なにか 共通点のようなものを感じながらインタビューはスタートした。
工場の中では多くの人が働いている。
革を選別する人、タイコを廻す人、
シェービングする人……。
一枚の革ができあがるのに
こんなに多くの工程があり、
こんなに多くの人が携わっているとは正直、驚きだった。
「全工程すべてを把握し、こなせる人は少ないよ」 藤本さんはいう。
現在、
藤本安一商店さんでは浸酸された皮からの作業となるが、
その昔は全工程を行なっていたそうだ。
藤本さんは小学生のころから工場に出入りし、
皮の平積みを手伝うなどしながらその工程を見て育った。
その後、海外に留学しカナダの原皮屋、イギリスの皮革学校、
スペインのタンナーなどで学んだ後、国内のタンナーで修行後、
ここ藤本安一商店に戻ってきた。
革に携わって40年。
いろんな所で学んだからこそ、
自分には革についての基礎があると藤本さんはいう。
しかし、 今それらすべての工程を一人が学ぼうと思っても とてもじゃないけどできず莫大な時間がかかるともいう。
それではこれからのタンナーは どのようになるのでしょうかと尋ねてみた。
今のタンナーは、
すべてを一人でやるのではなく、
それぞれの持ち場の仕事でプロになることが大切。
どの工程が悪くてもいい革は作れず、
一人がみんなの足をひっぱることができる。
一人が60点の仕上がりだったら、
他のみんなが100点の仕事をしても、
それは60点の革しか仕上げることができないと。
革は正直である。
出来上がりが、なにか違う。
それはきっと
なにか違うこと(間違ったこと)をしているから。
なにかちがうと完成品にならないのだと。
そう。
タンナーの仕事にはごまかしがきかない。
みんなの力が集まって一枚の革を作り上げる
革のプロフェッショナル集団なのだ。
そんなタンナーさんの手で仕上げられた
アスキューのオーダーグローブの革も
多くの要望から出来上がった。
タンナーの仕事のひとつに処方箋の調合がある。
テストタイコを廻しながら染料や油脂の量を調整し、
お客さんが望む革になるための配合を決める作業だ。
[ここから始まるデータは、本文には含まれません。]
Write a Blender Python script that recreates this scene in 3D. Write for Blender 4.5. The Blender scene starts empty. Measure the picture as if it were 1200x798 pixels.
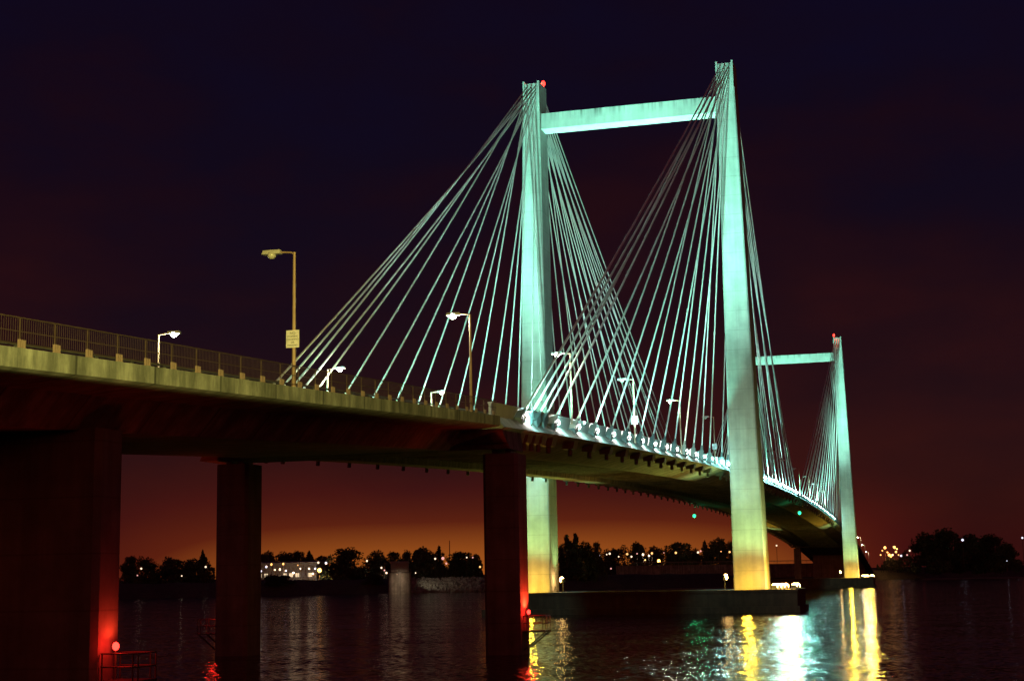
import bpy, bmesh, math, random
from mathutils import Vector, Matrix
R = math.radians
sc = bpy.context.scene
col = sc.collection
rng = random.Random(7)

# ------------------------------------------------------------------ helpers
def tag(o, label=None, cat=None, group=None, kind=None):
    if label: o['label'] = label
    if cat: o['category'] = cat
    if group: o['group'] = group
    if kind: o['kind'] = kind
    return o

def empty(name, loc=(0, 0, 0), rz=0, parent=None):
    o = bpy.data.objects.new(name, None)
    o.empty_display_size = .5
    col.objects.link(o)
    o.location = loc
    o.rotation_euler = (0, 0, rz)
    if parent: o.parent = parent
    return o

class MB:
    """collects faces, links them as one mesh object"""
    def __init__(s): s.v = []; s.f = []; s.smooth = []
    def add(s, vs, fs, smooth=False):
        b = len(s.v)
        s.v += [tuple(v) for v in vs]
        for f in fs:
            s.f.append(tuple(b + i for i in f)); s.smooth.append(smooth)
    def box(s, x0, x1, y0, y1, z0, z1):
        s.hexa([(x0, y0, z0), (x1, y0, z0), (x1, y1, z0), (x0, y1, z0)], [(x0, y0, z1), (x1, y0, z1), (x1, y1, z1), (x0, y1, z1)])
    def hexa(s, b, t):
        s.add(list(b) + list(t), [(3, 2, 1, 0), (4, 5, 6, 7), (0, 1, 5, 4), (1, 2, 6, 5), (2, 3, 7, 6), (3, 0, 4, 7)])
    def obox(s, c, ax, ay, az):
        c = Vector(c); ax = Vector(ax); ay = Vector(ay); az = Vector(az)
        q = lambda i, j, k: c + ax * i + ay * j + az * k
        s.hexa([q(-1, -1, -1), q(1, -1, -1), q(1, 1, -1), q(-1, 1, -1)], [q(-1, -1, 1), q(1, -1, 1), q(1, 1, 1), q(-1, 1, 1)])
    def tube(s, pts, r, n=8, cap=True):
        pts = [Vector(p) for p in pts]
        rs = r if isinstance(r, (list, tuple)) else [r] * len(pts)
        vs = []
        for i, p in enumerate(pts):
            d = (pts[min(i + 1, len(pts) - 1)] - pts[max(i - 1, 0)]).normalized()
            up = Vector((0, 0, 1)) if abs(d.z) < .95 else Vector((1, 0, 0))
            a = d.cross(up).normalized(); b = d.cross(a)
            for k in range(n):
                t = 2 * math.pi * k / n
                vs.append(p + a * (math.cos(t) * rs[i]) + b * (math.sin(t) * rs[i]))
        fs = []
        for i in range(len(pts) - 1):
            for k in range(n):
                fs.append((i * n + k, i * n + (k + 1) % n, (i + 1) * n + (k + 1) % n, (i + 1) * n + k))
        s.add(vs, fs, n > 5)
        if cap:
            s.add(vs[:n], [tuple(range(n))]); s.add(vs[-n:], [tuple(reversed(range(n)))])
    def ball(s, c, r, seg=10, ring=6, sz=1.0):
        vs = []; fs = []
        for i in range(ring + 1):
            a = math.pi * i / ring
            for k in range(seg):
                t = 2 * math.pi * k / seg
                vs.append((c[0] + r * math.sin(a) * math.cos(t), c[1] + r * math.sin(a) * math.sin(t), c[2] + r * sz * math.cos(a)))
        for i in range(ring):
            for k in range(seg):
                fs.append((i * seg + k, (i + 1) * seg + k, (i + 1) * seg + (k + 1) % seg, i * seg + (k + 1) % seg))
        s.add(vs, fs, True)
    def sweep(s, sections, closed=True):
        n = len(sections[0]); vs = [p for q in sections for p in q]; fs = []
        for i in range(len(sections) - 1):
            for k in range(n if closed else n - 1):
                fs.append((i * n + k, (i + 1) * n + k, (i + 1) * n + (k + 1) % n, i * n + (k + 1) % n))
        if closed:
            fs.append(tuple(range(n))); fs.append(tuple((len(sections) - 1) * n + k for k in reversed(range(n))))
        s.add(vs, fs)
    def mesh(s, name, mat, fix=True):
        me = bpy.data.meshes.new(name)
        me.from_pydata(s.v, [], s.f)
        me.polygons.foreach_set('use_smooth', s.smooth)
        if mat: me.materials.append(mat)
        if fix:
            bm = bmesh.new(); bm.from_mesh(me)
            bmesh.ops.recalc_face_normals(bm, faces=bm.faces)
            bm.to_mesh(me); bm.free()
        me.update()
        return me
    def build(s, name, mat, parent=None, loc=None, fix=True):
        o = bpy.data.objects.new(name, s.mesh(name, mat, fix))
        col.objects.link(o)
        if parent: o.parent = parent
        if loc: o.location = loc
        return o

def inst(name, me, parent=None, loc=(0, 0, 0), rz=0, scale=None):
    o = bpy.data.objects.new(name, me)
    col.objects.link(o)
    if parent: o.parent = parent
    o.location = loc; o.rotation_euler = (0, 0, rz)
    if scale: o.scale = scale
    return o

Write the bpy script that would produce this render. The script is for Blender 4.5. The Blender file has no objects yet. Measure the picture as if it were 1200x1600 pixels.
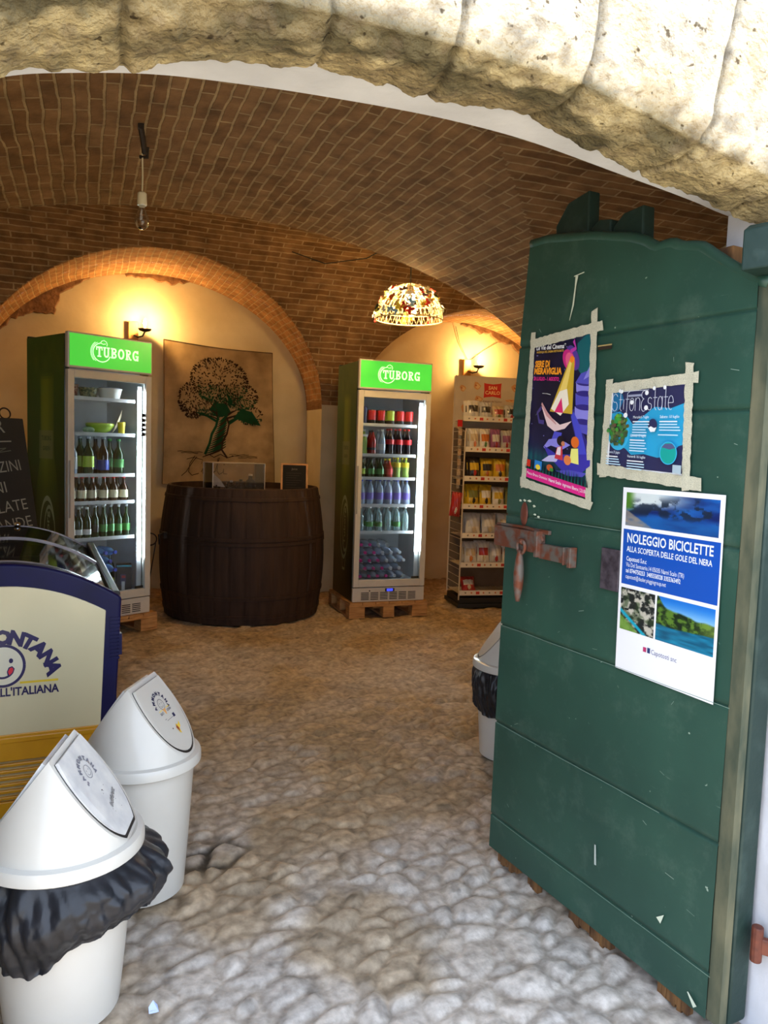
import bpy, bmesh, math, random
import numpy as np
from mathutils import Matrix, Vector
random.seed(7); RNG = np.random.default_rng(11)
SC = bpy.context.scene; COL = SC.collection
R = math.radians; PI = math.pi

# ------------------------------------------------------------------ camera, world, sun, exposure
H = 1.45; F = 1202.0
YAW, PITCH, ROLL = R(21.4), R(4.8), R(1.9)
cam = bpy.data.cameras.new('camera'); camo = bpy.data.objects.new('camera', cam); COL.objects.link(camo)
camo.matrix_world = Matrix.Translation((0, 0, H)) @ Matrix.Rotation(-YAW, 4, 'Z') @ Matrix.Rotation(PI/2-PITCH, 4, 'X') @ Matrix.Rotation(ROLL, 4, 'Z')
cam.sensor_fit = 'VERTICAL'; cam.sensor_height = 24.0; cam.lens = 24.0*F/1600.0; cam.clip_start = .02
SC.camera = camo
W = bpy.data.worlds.new('sky'); SC.world = W; W.use_nodes = True
bg = W.node_tree.nodes['Background']; bg.inputs[0].default_value = (.67, .79, 1.0, 1); bg.inputs[1].default_value = 3.8
sl = bpy.data.lights.new('sun', 'SUN'); sl.energy = 9.0; sl.angle = R(.6); sl.color = (1, .93, .80)
so = bpy.data.objects.new('sun', sl); COL.objects.link(so)
so.rotation_euler = Vector((-.55, .17, -1.0)).to_track_quat('-Z', 'Y').to_euler()
vs = SC.view_settings; vs.view_transform = 'Standard'; vs.look = 'None'; vs.gamma = 1; vs.use_curve_mapping = False
vs.exposure = 0.0
K_PEND, K_SCONCE, K_LED, K_SIGN = 210.0, 26.0, 110.0, 1.0

# ------------------------------------------------------------------ helpers
def lin(c):
    return tuple(((x/12.92) if x <= .04045 else ((x+.055)/1.055)**2.4) for x in c[:3])
def rgb(r, g, b): return lin((r/255, g/255, b/255))
def sm(a, b, x):
    t = np.clip((np.asarray(x, float)-a)/(b-a), 0, 1); return t*t*(3-2*t)
def _h(i, j, k, s):
    n = (i*374761393 + j*668265263 + k*2147483647 + s*974711) & 0xffffffff
    n = ((n ^ (n >> 13))*1274126177) & 0xffffffff
    return ((n ^ (n >> 16)) & 0xffff)/65535.0
def vnoise(x, y, z=0, s=0):
    x, y, z = np.broadcast_arrays(np.asarray(x, float), np.asarray(y, float), np.asarray(z, float))
    xi, yi, zi = [np.floor(a).astype(np.int64) for a in (x, y, z)]
    fx, fy, fz = [a-b for a, b in ((x, xi), (y, yi), (z, zi))]
    fx, fy, fz = [f*f*(3-2*f) for f in (fx, fy, fz)]
    r = 0
    for a in (0, 1):
        for b in (0, 1):
            for c in (0, 1):
                r = r + _h(xi+a, yi+b, zi+c, s)*(fx if a else 1-fx)*(fy if b else 1-fy)*(fz if c else 1-fz)
    return r
def fbm(x, y, z=0, s=0, o=4):
    r = 0; a = .5
    for i in range(o):
        r = r + a*vnoise(np.asarray(x)*2**i, np.asarray(y)*2**i, np.asarray(z)*2**i, s+i); a *= .5
    return r/(1-.5**o)

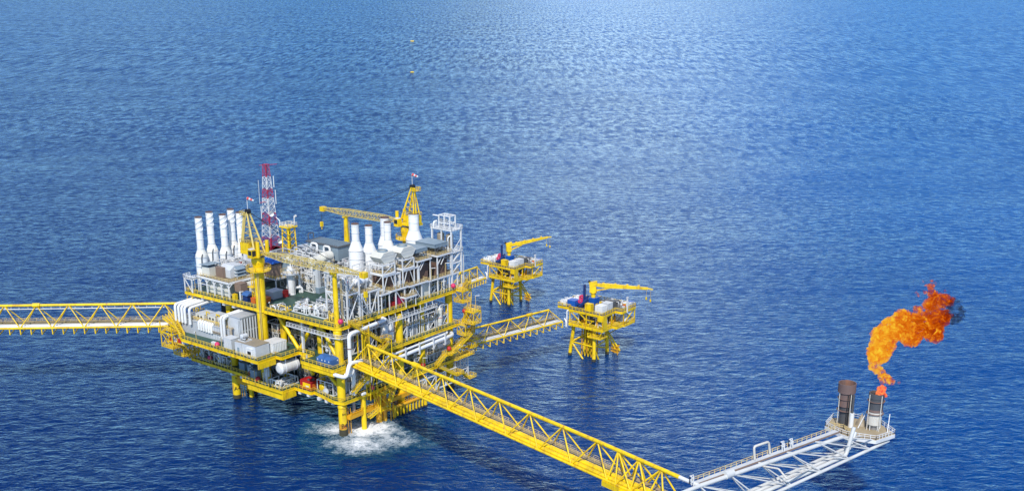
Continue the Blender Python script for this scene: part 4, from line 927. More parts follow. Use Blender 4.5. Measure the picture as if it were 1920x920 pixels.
pipe_thing('hooked white pipe beside the middle column of the right face', [(30, 1, 33), (32.6, 1, 33), (32.6, 1, 28.5), (31, 1, 28.5)], .42)
pipe_thing('long horizontal white vessel pipe at the right end below the middle deck', [(45, .5, 17.6), (51.5, .5, 17.8)], 1.25, 'lgrey')
sl = Thing('pipe_platform', 'small white framed platform with yellow rails carrying a white drum on the middle deck', 'platform', (29, 0, ZM))
mb = MB(); [mb.bar((X, Y, ZM), (X, Y, ZM+5), .3) for X in (26.3, 30) for Y in (-.6, 2.6)]; mb.bar((26.3, -.6, ZM), (30, -.6, ZM+5), .2); mb.bar((30, -.6, ZM), (30, 2.6, ZM+5), .2)
sl.part('frame', mb, 'white'); sl.part('platform', MB().box(26, 30.4, -.9, 2.9, ZM+5, ZM+5.2), 'grating'); sl.part('handrail', MB().rail([(26, -.9, ZM+5.2), (30.4, -.9, ZM+5.2), (30.4, 2.9, ZM+5.2)], 1.1, .13, 1.1), 'railyel')
sl.part('drum', MB().vessel((28.6, .8, ZM+5.8), (28.6, .8, ZM+7.6), .95), 'duct')

# ---------------------------------------------------------------- upper deck, left module
lm = Thing('left_module', 'white framed two level module at the left end of the upper deck', 'steel structure', (7, 56, ZU))
zd = 41.6
mb = MB(); Yc = (50.4, 54.2, 58.0, 61.8, 65.4)
for i, y in enumerate(Yc):
    mb.bar((-.6, y, ZU), (-.6, y, zd), .42); mb.bar((13.4, y, ZU), (13.4, y, zd), .34)
    for s_ in (-1, 1): mb.bar((-.6, y, zd-2.0), (-.6, y+s_*1.7, zd-.2), .22)
for x in (4, 8.6): mb.bar((x, 50.4, ZU), (x, 50.4, zd), .36); mb.bar((x, 50.4, zd-2), (x+1.6, 50.4, zd-.2), .2); mb.bar((x, 50.4, zd-2), (x-1.6, 50.4, zd-.2), .2)
mb.bar((-.6, 50, ZU+3), (-.6, 66, ZU+3), .2)
lm.part('frame_member', mb, 'white')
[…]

ちょっとした配合量の違いで、
風合いやカラー、仕上がりが大きく異なる。
処方箋が出来上がってもそれで完成ではない。
あくまでもテストタイコでの処方箋なので
実際の本タイコを廻したらさまざまな問題も出てくる。
しかし藤本さんはいう。 「皮が革になる工程は長い。 どういう革が作って欲しいか要望をいってもらい、 その要求された色に仕上げるのが僕らの仕事。 できるだけお客さんの要望は聞いてあげたい」と。